Crime novelist Ian Rankin iswritting a comic for Vertigo's new Vertigo Crime Line.
It's an original graphic novel called Dark Entries, and features John "Hellblazer" Constantine.
He talks about it to Newsarama here: //http://www.newsarama.com/comics/030925-Vertigo-Rankin.html

And he plugs 2000ad about ½way down (although some of his facts might not be 100% correct- such as Alan Grant writing with Pat Mills (I thought it was John Wagner)). For those too lazy to click the link above and read the entire interview, here's what I said about 2000ad:

QuoteNRAMA: Well, what do you feel it is about that European perspective that works so well for horror comics?

IR: A lot of them came out of a comic called 2000 AD. And that it did was, up until then the British comic had been a lot softer – war stories and cop stories and funny stuff, things like that. It was realistic. It hadn't involved superheroes, people with superpowers. And what 2000 AD did was look at the American model, and then bring a British perspective to it.

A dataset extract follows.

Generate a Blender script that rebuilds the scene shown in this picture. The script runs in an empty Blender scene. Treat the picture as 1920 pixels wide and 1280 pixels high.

So there's a little bit of grit and a little bit of humor and a great bit of satire. You look at something like Judge Dredd, there's a lot of satire in that one. I think that's what helped make 2000 AD successful. And it was a good training ground for writers. Alan Moore and Pat Mills and all sorts of people got their start there.
It was one of those things where you could just go to London and knock on their door and go, "I'm interested in writing for you." This one Scottish guy I know really well, he used to write for Batman, Alan Grant – he wrote half the stuff in 2000 AD! He wrote it under a series of pseudonyms. And I didn't know that, I thought it was all these different people, but half of them were him, working with Pat Mills.

Alan's great, and he lives in Southern Scotland, and we meet up two or three times a year, I've interviewed him at festivals and things. He's an interesting guy to talk to, because he has been around in the comic book industry for decades, and he knows the difference between writing prose and writing for comics. He knows that you're using a different part of your brain as a writer, that you're having to visualize a lot more than you would (in prose).

And he knows about visualizing it – "Where are we seeing the action from? Are we standing in front of the characters? Are we looking down at them from the ceiling or sky? Are we looking up at them?" You know, these are things novelists never think about. We never think about what angle the camera is shooting from.